Well… I want picturesque watermelon slices out of this recipe and watermelons are simply not bundt shaped. So I am going to divide the parts of this among my regular cake pans and put them in the oven at 350. Divided among three pans this should make a beautiful 3 layer cake. Should. Have I learned that altering recipes may not give optimal results? No, I have not. Anyway, these old recipes are more like guidelines, so I am going to do what I want.
However, what shall I do about the ingredient “red sugar”? I have never heard of this before. Looking online, a lot of places sell it as a Chinese food product. I am not clear if it is just brown sugar or if it is sugar with a bit of food coloring added. To get in the watermelon spirit, I have decided to add about 5 drops of red food coloring to the appropriate amount of brown sugar.
I assume when they say whites of eight eggs, that they should be beaten til fluffy. Here they are ready to stir in…
…as are the floured raisins.
The two white cakes took about 28 minutes to cook at 350 degrees, and the red part only 25 – probably because I cooked it by itself. So far, results are looking pretty good. These cakes seem easy to work with – not too crumbly and easily removed from the pan.
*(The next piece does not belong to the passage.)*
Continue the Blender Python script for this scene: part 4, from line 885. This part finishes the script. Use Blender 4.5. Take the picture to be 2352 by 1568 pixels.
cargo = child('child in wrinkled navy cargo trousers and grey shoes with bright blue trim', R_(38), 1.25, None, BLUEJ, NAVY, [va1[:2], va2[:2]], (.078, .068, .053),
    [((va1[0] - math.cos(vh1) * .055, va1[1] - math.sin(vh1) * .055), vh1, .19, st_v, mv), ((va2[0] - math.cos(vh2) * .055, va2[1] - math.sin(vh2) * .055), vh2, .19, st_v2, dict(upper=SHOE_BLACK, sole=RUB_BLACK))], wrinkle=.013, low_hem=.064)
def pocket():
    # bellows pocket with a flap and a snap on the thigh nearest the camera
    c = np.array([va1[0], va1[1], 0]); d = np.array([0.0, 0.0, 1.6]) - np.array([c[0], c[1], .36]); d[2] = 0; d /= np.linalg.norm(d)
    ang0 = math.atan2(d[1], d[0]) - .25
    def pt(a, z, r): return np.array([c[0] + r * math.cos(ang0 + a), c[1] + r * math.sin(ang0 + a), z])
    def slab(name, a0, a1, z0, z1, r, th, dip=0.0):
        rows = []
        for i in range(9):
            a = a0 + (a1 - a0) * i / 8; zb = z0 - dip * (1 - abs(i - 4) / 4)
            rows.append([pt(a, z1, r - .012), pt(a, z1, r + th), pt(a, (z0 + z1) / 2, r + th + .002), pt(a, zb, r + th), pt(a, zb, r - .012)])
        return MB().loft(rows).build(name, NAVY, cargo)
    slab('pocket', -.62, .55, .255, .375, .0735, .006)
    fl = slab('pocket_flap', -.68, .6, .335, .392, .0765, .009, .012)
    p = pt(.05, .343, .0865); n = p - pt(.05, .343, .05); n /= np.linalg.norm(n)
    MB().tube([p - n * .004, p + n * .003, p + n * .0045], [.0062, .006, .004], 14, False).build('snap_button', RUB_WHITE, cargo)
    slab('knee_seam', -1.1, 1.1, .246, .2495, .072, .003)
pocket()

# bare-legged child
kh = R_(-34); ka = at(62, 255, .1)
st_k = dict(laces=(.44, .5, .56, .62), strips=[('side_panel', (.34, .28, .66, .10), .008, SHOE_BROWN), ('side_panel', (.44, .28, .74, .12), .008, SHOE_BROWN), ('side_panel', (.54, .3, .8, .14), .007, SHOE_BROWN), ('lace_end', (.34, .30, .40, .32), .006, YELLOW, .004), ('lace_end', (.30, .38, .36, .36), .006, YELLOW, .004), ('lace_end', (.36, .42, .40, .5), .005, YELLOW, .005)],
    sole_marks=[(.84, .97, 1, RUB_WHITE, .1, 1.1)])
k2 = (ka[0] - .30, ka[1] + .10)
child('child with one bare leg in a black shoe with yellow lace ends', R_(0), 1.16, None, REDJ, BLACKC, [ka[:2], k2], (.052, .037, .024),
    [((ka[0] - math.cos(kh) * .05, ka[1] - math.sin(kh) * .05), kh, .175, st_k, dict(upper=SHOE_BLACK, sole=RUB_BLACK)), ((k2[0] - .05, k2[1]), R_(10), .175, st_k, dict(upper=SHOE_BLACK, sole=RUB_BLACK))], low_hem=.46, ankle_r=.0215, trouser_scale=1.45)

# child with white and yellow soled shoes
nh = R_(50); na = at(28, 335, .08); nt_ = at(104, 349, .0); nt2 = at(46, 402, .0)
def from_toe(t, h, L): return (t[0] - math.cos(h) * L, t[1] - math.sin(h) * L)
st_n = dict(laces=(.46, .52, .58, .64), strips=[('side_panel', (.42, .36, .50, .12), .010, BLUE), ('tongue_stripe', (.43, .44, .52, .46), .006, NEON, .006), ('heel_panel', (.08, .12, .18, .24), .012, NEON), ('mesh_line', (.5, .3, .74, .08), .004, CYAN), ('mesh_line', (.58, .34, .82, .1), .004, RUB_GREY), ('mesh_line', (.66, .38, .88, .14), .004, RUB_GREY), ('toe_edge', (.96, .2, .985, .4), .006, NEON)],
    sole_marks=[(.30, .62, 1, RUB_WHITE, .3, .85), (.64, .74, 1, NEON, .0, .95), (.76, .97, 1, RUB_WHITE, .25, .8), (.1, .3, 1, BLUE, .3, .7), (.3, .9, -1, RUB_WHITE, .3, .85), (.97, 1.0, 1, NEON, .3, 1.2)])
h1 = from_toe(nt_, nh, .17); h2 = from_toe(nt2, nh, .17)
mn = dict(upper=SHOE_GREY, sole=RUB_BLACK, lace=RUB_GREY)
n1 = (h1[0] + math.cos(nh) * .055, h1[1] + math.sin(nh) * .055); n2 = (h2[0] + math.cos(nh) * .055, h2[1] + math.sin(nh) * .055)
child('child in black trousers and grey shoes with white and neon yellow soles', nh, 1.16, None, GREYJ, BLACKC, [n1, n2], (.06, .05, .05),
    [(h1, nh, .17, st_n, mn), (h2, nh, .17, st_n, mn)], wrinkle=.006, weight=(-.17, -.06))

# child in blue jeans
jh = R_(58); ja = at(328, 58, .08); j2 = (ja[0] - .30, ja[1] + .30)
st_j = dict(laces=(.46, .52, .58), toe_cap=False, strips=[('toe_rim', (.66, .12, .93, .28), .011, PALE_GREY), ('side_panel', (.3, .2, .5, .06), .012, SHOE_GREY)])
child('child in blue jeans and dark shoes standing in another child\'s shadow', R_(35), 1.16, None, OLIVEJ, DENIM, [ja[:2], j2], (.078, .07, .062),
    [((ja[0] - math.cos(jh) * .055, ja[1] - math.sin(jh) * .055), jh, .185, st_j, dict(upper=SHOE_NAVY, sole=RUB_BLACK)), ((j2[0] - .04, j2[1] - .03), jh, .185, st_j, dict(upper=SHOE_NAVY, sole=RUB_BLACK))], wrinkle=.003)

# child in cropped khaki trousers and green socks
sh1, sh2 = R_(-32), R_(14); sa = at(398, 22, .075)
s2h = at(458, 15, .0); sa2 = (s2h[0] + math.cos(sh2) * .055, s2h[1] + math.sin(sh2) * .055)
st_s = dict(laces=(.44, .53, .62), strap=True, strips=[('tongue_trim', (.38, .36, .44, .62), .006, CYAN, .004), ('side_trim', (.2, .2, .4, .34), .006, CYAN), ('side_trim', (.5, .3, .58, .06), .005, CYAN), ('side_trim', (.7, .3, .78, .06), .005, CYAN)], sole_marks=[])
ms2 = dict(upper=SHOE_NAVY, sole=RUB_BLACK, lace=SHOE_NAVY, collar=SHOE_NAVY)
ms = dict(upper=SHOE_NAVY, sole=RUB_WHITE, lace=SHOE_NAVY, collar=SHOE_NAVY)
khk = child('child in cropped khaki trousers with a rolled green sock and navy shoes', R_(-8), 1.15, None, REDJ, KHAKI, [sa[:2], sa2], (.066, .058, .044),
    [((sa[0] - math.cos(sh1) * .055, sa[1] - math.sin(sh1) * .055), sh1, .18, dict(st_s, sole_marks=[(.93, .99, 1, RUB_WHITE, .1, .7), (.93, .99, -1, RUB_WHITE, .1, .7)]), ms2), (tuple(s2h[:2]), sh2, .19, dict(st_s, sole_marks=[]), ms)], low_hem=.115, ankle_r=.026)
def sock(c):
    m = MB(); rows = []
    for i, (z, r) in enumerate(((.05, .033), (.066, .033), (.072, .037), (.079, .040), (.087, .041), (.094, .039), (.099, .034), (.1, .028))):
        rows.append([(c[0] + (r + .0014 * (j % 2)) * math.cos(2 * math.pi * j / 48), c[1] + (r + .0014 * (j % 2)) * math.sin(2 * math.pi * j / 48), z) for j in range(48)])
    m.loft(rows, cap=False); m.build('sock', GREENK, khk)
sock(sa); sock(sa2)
My watermelon dream cake needs icing, so I’ve used a modern recipe for a white buttercream icing tinted green with food coloring.
Reviews: “A nice dense cake” “Not too sweet”
My rating 4.5/5 stars. I really liked this one. There are perhaps a few things I would do differently, like try to add some real (or is it fake?) watermelon flavor to the red part. And, you know, maybe chocolate chips instead of raisins. All together I’d call it a success and something that could easily be recreated for a summertime party.